Les Églises sont faites pour des pécheurs
Par Bernard Ginisty
Le lundi 3 juin dernier, frère Alois, prieur de la communauté œcuménique de Taizé depuis le décès de son fondateur frère Roger en 2005, a signalé au Procureur de la République cinq accusations d’agressions à caractère sexuel qui auraient été commises sur des mineurs par trois frères, dans les années 1950 à 1980. Interrogé sur le sens de cette démarche, il a déclaré dans un entretien donné au journal La Croix : « Je suis conscient que cette nouvelle va faire du mal à beaucoup : j’aimerais qu’ils me le disent. Mais j’espère surtout que cette démarche, que nous devons aux victimes et à leurs proches, contribuera à éviter toute fausse idéalisation et permettra que les jeunes continuent à trouver à Taizé un lieu d’écoute et de confiance. Nous voulons apporter notre pierre au travail de vérité dans l’Église » [1].
Chaque année, plus de 60.000 jeunes du monde entier viennent à Taizé pour des séjours d’une semaine, un mois ou un an. Le frère Jasper, chargé des relations avec la presse précise les règles voulues par le fondateur sur les modalités de « l’accompagnement spirituel » : « La séance hebdomadaire ne peut se faire que dans lieux précis, et notamment dans des parloirs vitrés voulus par le frère Roger. Les frères accompagnent les garçons ; et les sœurs de Saint-André, une congrégation apostolique et ignacienne installée dans le village voisin, les filles. Quant à l’écoute ponctuelle des jeunes de passage, elle ne peut se faire qu’au moyen d’entretiens courts. Nous répondons à leurs questions quand ils en ont, mais il ne s’agit pas de devenir des “maîtres spirituels” » [2].

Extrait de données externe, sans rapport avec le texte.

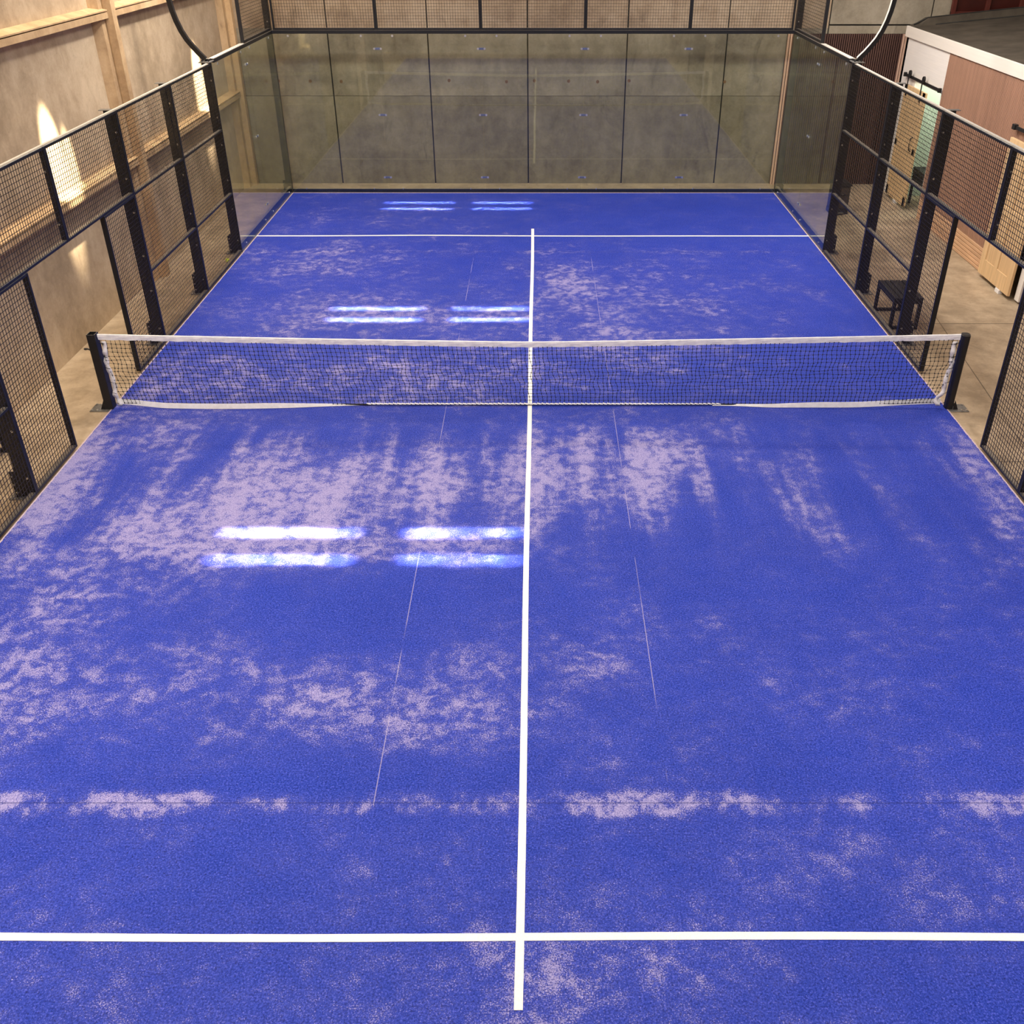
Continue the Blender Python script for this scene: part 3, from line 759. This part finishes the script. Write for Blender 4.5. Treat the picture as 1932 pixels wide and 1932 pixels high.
mb.tube([(XC+.05, 10.40, zr(XC+.05)+.03), (XC+.30, 10.41, zr(XC+.3)+.132), (9.0, 10.41, zr(9)+.142), (13.4, 10.41, zr(13.4)+.147)], .014, 6)
mb.build('roof_seam', M['felt_edge'], c)
# far door: pine boards on a black sliding rail
d = MB().bbox(XC-.085, XC-.045, 8.72, 9.86, .05, 2.12, .004).build('sliding_door', M['pine'], c)
mb = MB()
for z0, z1 in ((.05,.22), (1.0,1.12), (1.98,2.12)): mb.bbox(XC-.093, XC-.084, 8.72, 9.86, z0, z1, .002)
for y0 in (8.72, 9.74): mb.bbox(XC-.093, XC-.084, y0, y0+.12, .05, 2.12, .002)
mb.build('door_frame', M['pine'], d)
MB().tube([(XC-.093, 8.92, 1.05), (XC-.13, 8.92, 1.08), (XC-.14, 8.92, 1.18), (XC-.13, 8.92, 1.28), (XC-.093, 8.92, 1.31)], .011, 8).build('handle', M['rubber'], d)
r = MB().bbox(XC-.060, XC-.045, 8.12, 10.10, 2.235, 2.285, .002).build('door_rail', M['rubber'], c)
for y in (8.16, 10.06): MB().bbox(XC-.085, XC-.03, y-.03, y+.03, 2.225, 2.30, .004).build('rail_stop', M['rubber'], r)
for y in (8.95, 9.72):
    MB().cyl((XC-.10, y, 2.325), (1,0,0), .058, .03, 20).build('wheel', M['rubber'], d)
    MB().bbox(XC-.108, XC-.098, y-.022, y+.022, 1.93, 2.34, .003).build('hanger', M['rubber'], d)
MB().bbox(XC-.10, XC-.03, 9.2, 9.32, FZ, .05, .003).build('floor_guide', M['white_tape'], c)
# near door: two-panel pine door
d = MB().bbox(XC-.115, XC-.085, 3.68, 4.84, .05, 2.13, .003).build('sliding_door', M['pine_panel'], c)
mb = MB()
for y0, y1 in ((3.68,3.84), (4.21,4.33), (4.68,4.84)): mb.bbox(XC-.128, XC-.113, y0, y1, .05, 2.13, .004)
for z0, z1 in ((.05,.30), (1.05,1.2), (1.96,2.13)): mb.bbox(XC-.127, XC-.113, 3.84, 4.68, z0, z1, .004)
mb.build('door_frame', M['pine'], d)
r = MB().bbox(XC-.075, XC-.06, 2.7, 4.95, 2.235, 2.285, .002).build('door_rail', M['rubber'], c)
MB().bbox(XC-.10, XC-.04, 4.86, 4.95, 2.225, 2.30, .004).build('rail_stop', M['rubber'], r)
MB().bbox(XC-.14, XC-.07, 3.95, 4.09, FZ, .05, .003).build('floor_guide', M['white_tape'], c)
# inside of the far doorway
mb = MB(); mb.box(8.85, 8.95, 7.4, 9.9, FZ, 2.6); mb.box(XC+.12, 8.85, 7.4, 7.5, FZ, 2.6); mb.box(XC+.12, 8.85, 9.8, 9.9, FZ, 2.6); mb.box(XC+.12, 8.95, 7.4, 9.9, 2.6, 2.7)
mb.build('room_lining', M['mint'], c)
t = thing('slatted_crate', (7.75, 8.95, FZ), 'black slatted crate standing inside the far cabin doorway', 'crate')
for k in range(5): MB().bbox(7.52, 7.92, 8.62, 9.28, .42+.056*k, .462+.056*k, .003).build('slat', M['rubber'], t)
for xx in (7.55, 7.87):
    for yy in (8.66, 9.24): MB().bbox(xx-.02, xx+.02, yy-.02, yy+.02, FZ, .42, .003).build('leg', M['rubber'], t)

# ------------------------------------------------------------------ light
def area(name, loc, size, power, col=(1,1,1), rot=(0,0,0), spread=180, sy=None):
    L = bpy.data.lights.new(name, 'AREA'); L.energy = power; L.color = col; L.shape = 'RECTANGLE'; L.size = size; L.size_y = sy or size
    L.spread = math.radians(spread)
    o = bpy.data.objects.new(name, L); COL.objects.link(o); o.location = loc; o.rotation_euler = rot
    return o
# added fill lights under the roof, not fixtures of the hall
for x in (-3.4, 1.2):
    for y in (-9, -3, 3, 8):
        area('hall_fill', (x, y, 8.1), 2.6, 165, (1, .95, .88), sy=1.2)
for y in (-5, 3): area('hall_fill', (10, y, 8.1), 2.0, 190, (1, .90, .80), sy=1.2)
for y in (1.5, 8.0): area('hall_fill', (3.6, y, 7.8), 1.6, 185, (1, .93, .86), (0, math.radians(-38), 0), sy=1.0)  # unseen fill, added to brighten the cabin front
# court floodlights on the four poles
for s in (-1, 1):
    for y in (5.96, -5.96):
        area('floodlight', (s*4.2, y, 6.10), .36, 260, (1, .96, .90), (0, math.radians(-18*s), 0), sy=.46)
# narrow-beam linear lamps: the paired bright streaks on the turf
for yc in (-8.95, -2.92, 3.07, 8.98):
    for dy in (-.225, .225):
        for xc, w, n in ((-2.28, 1.30, 5), (-.62, 1.08, 4)):
            for k in range(n):
                area('line_lamp', (xc - w/2 + w*(k+.5)/n, yc+dy, 7.9), w/n, 5.2/n*w/1.2, (.95, .97, 1), spread=1.85, sy=.03)
# wall washers close to the concrete wall
for y in (2.55, 8.75):
    for dy, p, sz in ((-.12, 1.0, 13), (.30, .55, 7)):
        L = bpy.data.lights.new('wall_washer', 'SPOT'); L.energy = 11000*p; L.color = (1, .88, .66); L.spot_size = math.radians(sz); L.spot_blend = .9; L.shadow_soft_size = .03
        o = bpy.data.objects.new('wall_washer', L); COL.objects.link(o); o.location = (-5.0, y+dy, 5.3)
        o.rotation_euler = (0, math.radians(19.5), 0)
# warm lamps along the concrete wall
for y in (-6, 0, 6): area('wall_lamp', (-5.2, y, 7.9), 1.2, 160, (1, .80, .52), (0, math.radians(10), 0), sy=.5)
# lamp inside the cabin room
P_ = bpy.data.lights.new('room_lamp', 'POINT'); P_.energy = 40; P_.color = (.95, 1, .9); P_.shadow_soft_size = .15
o = bpy.data.objects.new('room_lamp', P_); COL.objects.link(o); o.location = (8.2, 8.9, 2.4)

w = bpy.data.worlds.new('World'); S.world = w; w.use_nodes = True
w.node_tree.nodes['Background'].inputs[0].default_value = (.5, .48, .45, 1); w.node_tree.nodes['Background'].inputs[1].default_value = .3

# ------------------------------------------------------------------ camera
cam = bpy.data.cameras.new('camera'); co = bpy.data.objects.new('camera', cam); COL.objects.link(co)
pitch, yaw, roll = .5598, -.0001, .0002
fwd = Vector((-math.sin(yaw)*math.cos(pitch), math.cos(yaw)*math.cos(pitch), -math.sin(pitch)))
right = Vector((math.cos(yaw), math.sin(yaw), 0)); up = right.cross(fwd)
r2 = right*math.cos(roll) + up*math.sin(roll); u2 = -right*math.sin(roll) + up*math.cos(roll)
co.matrix_world = Matrix(((r2.x, u2.x, -fwd.x, .112), (r2.y, u2.y, -fwd.y, -10.3821), (r2.z, u2.z, -fwd.z, 5.1545), (0,0,0,1)))
cam.sensor_width = 36; cam.lens = 1816.035/1932*36
cam.shift_x = (966-1016.8)/1932; cam.shift_y = (949.27-966)/1932
cam.clip_start = .05
S.camera = co
S.view_settings.view_transform = 'Standard'; S.view_settings.look = 'None'; S.view_settings.gamma = 1; S.view_settings.use_curve_mapping = False
S.view_settings.exposure = 0.0
cy = S.cycles
cy.use_denoising = True; cy.max_bounces = 6; cy.diffuse_bounces = 3; cy.glossy_bounces = 3; cy.use_adaptive_sampling = True; cy.adaptive_threshold = .05; cy.adaptive_min_samples = 16; cy.transparent_max_bounces = 24; cy.transmission_bounces = 6
cy.sample_clamp_indirect = 6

Depuis des mois se multiplient les informations concernant des abus spirituels et sexuels commis dans des institutions catholiques parfois prestigieuses par des clercs dont certains étaient aussi « prestigieux ». Pour la première fois, les plus hauts responsables de l’Église catholique ont publiquement demandé que cesse « l’omerta » trop souvent pratiquée au nom de la défense de l’institution ou d’un clerc éminent et pour éviter « le scandale ». Tout ceci dans une société médiatique friande à la fois de lieux et de personnages idéalisés un jour et pourfendus un autre jour à l’occasion de la révélation d’une faille ou d’une faute. Je serais tenté de reprendre ici le vers de Racine dans Britannicus : ces institutions et ces personnages ne méritent probablement « ni cet excès d’honneur ni cette indignité ».
La démarche de vérité de la communauté de Taizé doit nous interroger sur notre propension à nous identifier à des lieux ou à des personnes qui seraient exempts de toute faille et toute complexité. Le bien et le mal, le péché et la grâce traversent chacun d’entre nous. La vie spirituelle consiste dans le combat permanent entre ces forces qui nous traversent. La tentation la plus antiévangélique consiste à vouloir extérioriser ce combat en le projetant sur des êtres humains et des institutions que nous idéalisons tantôt comme des « anges » ou tantôt des « démons ».
Le propos de frère Alois indique les deux points essentiels pour éviter la dérive des institutions chrétiennes : la « prise en compte de la parole des victimes » et le travail pour « éviter toute fausse idéalisation » de l’institution. « Je suis venu appeler non pas les justes, mais les pécheurs pour qu’ils se convertissent », nous dit le Christ (Lc 5, 32). Une Église n’est pas un club de justes ou un gestionnaire de certitudes. Elle est le lieu de la reprise permanente du travail de conversion à la lumière de l’Évangile.
Notes :
[1] Frère ALOIS : Nous devons la clarté aux jeunes qui viennent à Taizé, entretien dans le journal La Croix du 5 juin 2019, p. 18-19. Il précise plus loin : « Lorsque j’ai partagé avec mes frères mon désir de faire, d’un point de vue judiciaire, la clarté sur ces situations, nous avons réfléchi en petits groupes, en y associant nos frères vivant dans nos fraternités à l’étranger. Bien sûr nous étions préoccupés des conséquences, mais aucun n’a exprimé de réticences. Même si cela nous coûte, la décision de signaler les faits au procureur s’est rapidement imposée. Très vite aussi, nous avons compris l’importance de mener en même temps un travail de vérité auprès de nos proches et des dizaines de milliers de jeunes et de moins jeunes qui viennent chaque année à Taizé. À eux aussi, nous devons la vérité sur ces agressions qui font partie de notre histoire. Les jeunes nous font confiance : c’est une immense responsabilité et il ne faudrait pas qu’un non-dit flotte sur la colline ».